We are now camped on a hill in the swamp [Poplar Hill,] in a nice clean field of clover. It is going to rain right away, but we have pitched our tent with extra care, have dug a good trench around it to carry the water off unless we have a flood. It rains very often, and the other day we had the fiercest hail storm I ever saw. The stones were very large and came down like cannon balls. I was out of camp and got behind a house, but was well pelted for all that.

When I read the new call for more troops I gave up all idea of a speedy return home. We expect a battle here before Richmond any day, but whether we will get into it or not depends on circumstances. Our camp strategists have got it figured out that we will be used to cut off the retreat of the rebel forces at Fort Darling.


LVII

Fair Oaks, near Richmond, Va.,

Sunday, June 15, 1562.

IT has been some time since I last wrote, and you are doubtless getting anxious. We are now camped on the battlefield of Fair Oaks. We were not in the battle, but were in line, with skirmishers thrown out and batteries posted, waiting for the attack that never came and listening to the rattle of musketry off to our right. We did not come here until the second day after the fight. Before we started all our baggage was sent to the rear, and with my knapsack went my writing materials. We are having rough duty now. Every third day the entire regiment goes on picket duty for twenty-four hours, which means, as a rule, not even a cat-nap in that time. I was just settling myself for a good sleep today, when the cry went up that our knapsacks had come; so I sorted mine out from the heap and set to work to write some letters.

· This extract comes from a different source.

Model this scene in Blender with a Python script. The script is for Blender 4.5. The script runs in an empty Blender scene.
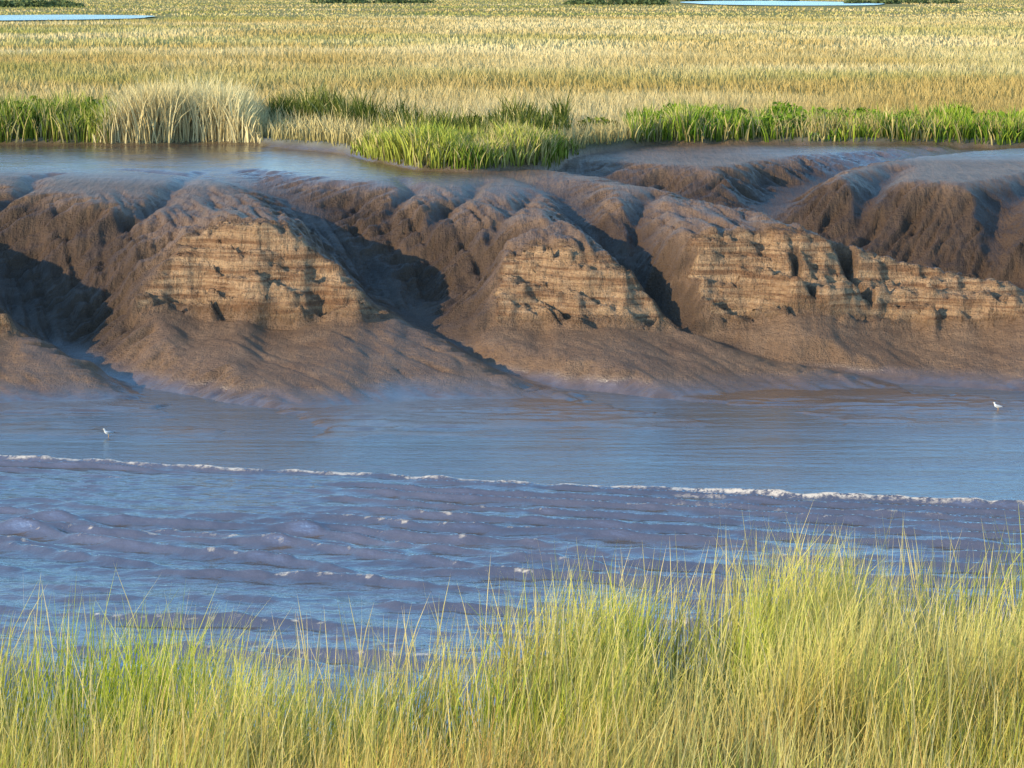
import bpy, math, numpy as np
from mathutils import Vector
rng = np.random.default_rng(7)
scene = bpy.context.scene

# ---------------------------------------------------------------- noise
def _h(ix, iy, seed):
    n = (ix.astype(np.int64)*374761393 + iy.astype(np.int64)*668265263 + seed*974711) & 0x7fffffff
    n = ((n ^ (n >> 13)) * 1274126177) & 0x7fffffff
    n = ((n ^ (n >> 16)) * 668265263) & 0x7fffffff
    return ((n ^ (n >> 15)) & 0xffffff) / float(0xffffff)
def vn(x, y, seed=0):
    x = np.asarray(x, float); y = np.asarray(y, float)
    x, y = np.broadcast_arrays(x, y)
    xi = np.floor(x); yi = np.floor(y); fx = x-xi; fy = y-yi
    u = fx*fx*fx*(fx*(fx*6-15)+10); v = fy*fy*fy*(fy*(fy*6-15)+10)
    a = _h(xi, yi, seed); b = _h(xi+1, yi, seed); c = _h(xi, yi+1, seed); d = _h(xi+1, yi+1, seed)
    return (a+(b-a)*u)*(1-v)+(c+(d-c)*u)*v
def fbm(x, y, seed=0, o=4):
    s = 0; a = .5; t = 0
    for i in range(o):
        s = s + a*vn(x, y, seed+i*17); t += a; a *= .5; x = x*2.03+3.1; y = y*2.03+7.7
    return s/t*2-1
def sst(a, b, x):
    t = np.clip((x-a)/(b-a), 0, 1); return t*t*(3-2*t)
def smin(a, b, k):
    h = np.clip(.5+.5*(b-a)/k, 0, 1); return b+(a-b)*h-k*h*(1-h)

# ---------------------------------------------------------------- terrain
GUL = [ # points (x,y,bed, slopeNear, slopeFar, width)
 [(-19,88,4.2,.8,.5,.5),(-16.3,82.5,2.9,1.0,.55,.6),(-13.6,78.2,1.5,1.0,.6,.7),(-11.8,75.6,.6,1.1,.95,.6),(-9.4,72.1,-.04,.7,1.0,.6),(-6.8,68.6,-.15,.6,1.2,.8),(-5,65,-.2,.5,1.2,.8)],
 [(-9.5,91,4.25,.7,.4,.3),(-6.8,86,3.7,.8,.45,.5),(-4.7,81.8,2.7,.9,.55,.7),(-2.6,77.9,1.3,1.0,.75,.7),(-1.1,74.7,.42,1.1,2.0,.5),(1.2,71.6,-.05,.8,1.6,.5),(3.8,69.3,-.15,.6,1.4,.6),(7,66,-.2,.5,1.5,.6)],
 [(-.2,89.5,4.2,1.,.6,.25),(1.6,85.5,3.7,1.1,.9,.3),(2.5,81,2.9,1.4,1.1,.3),(3.3,77.6,1.75,2.0,2.0,.3),(4.6,75.7,1.0,1.6,2.8,.35),(7.2,73.9,.35,.6,2.2,.4),(10.4,72.4,-.05,.5,1.5,.4),(14,70.6,-.15,.5,1.5,.4)],
 [(1.5,94,4.1,.5,.6,.6),(5.2,89.3,3.3,.5,.6,.8),(9.2,85,2.2,.52,.65,1.),(13,81.4,1.0,.50,.78,1.),(19,77.6,.3,.6,.8,1.),(28,74,-.2,.5,.5,1.)],
 [(17,103,4.3,.5,.5,.4),(12.5,98,4.0,.6,.7,.5),(9,92.5,3.4,.7,.8,.6),(7.4,88,2.9,.8,.8,.6)],
 # little tributaries
 [(-9.6,91,4.2,.9,.9,.15),(-10.1,85,3.85,1.,1.,.2),(-10.5,82,3.4,1.1,1.,.2),(-12.4,78.6,2.1,1,.9,.3)],
 [(-3.1,88,4.1,.9,.9,.12),(-3.3,84.5,3.65,1.1,1.1,.15),(-4.1,81,2.7,1.2,1.2,.2)],
 [(-.9,88,4.1,.9,.9,.12),(-1.4,84,3.7,1.1,1.1,.15),(-2.9,80,2.5,1.2,1.2,.2)],
 [(1.0,86,4.0,.9,.9,.1),(.2,82,3.6,1.1,1.1,.15),(-1.2,78.6,2.4,1.2,1.2,.2)],
 [(4.2,85,3.95,.9,.9,.1),(3.6,81.5,3.3,1.2,1.2,.15),(3.2,79,2.4,1.3,1.3,.2)],
 [(-14.2,90,4.2,.9,.9,.12),(-14.6,85,3.8,1.1,1.1,.15),(-14.6,80,2.6,1.2,1.2,.2)],
 [(9.1,76.9,2.3,3.,3.,.04),(9.4,76,1.6,3,3,.06)],
 [(7.5,76.6,2.5,3.4,3.4,.03),(7.8,75.8,1.7,3.4,3.4,.05)],
 [(-12.3,92,4.3,.9,.9,.1),(-7.9,88.4,4.05,.8,.8,.15),(-6.5,85.5,3.6,1.,1.,.15)],
 [(12.5,93,4.1,.8,.8,.15),(11,88.5,3.5,1.,1.,.2),(10,85.5,2.5,1.,1.,.3)],
 [(17.5,92,4.1,.8,.8,.15),(15,87,3.4,1.,1.,.2),(13.6,82.5,1.7,1.,1.,.3)],
]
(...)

We arrived here about three o’clock in the afternoon and immediately went on duty for twenty-four hours. It rained all night—a steady downpour—and the whole country was flooded. Coming up, we waded for considerable distances through ponds from ankle to knee deep. Here it was just mud and water. The trenches we would have jumped into in case of an attack were half filled with water. Even if it had been permitted, there was no chance to lie down—no chance for much of anything but to stand up and take it through the long hours of the night. I did manage to get a few slicks of cordwood together and cobbled up a roost that gave two or three of us a sort of perch out of the mud. Directly in front of me lay a dead horse and a dead rebel. Within a short distance were perhaps a hundred dead horses—all killed when the rebels made their rush on our batteries on the first day. These have about all been cleaned up now, by burning, wood being piled upon them and great bonfires made.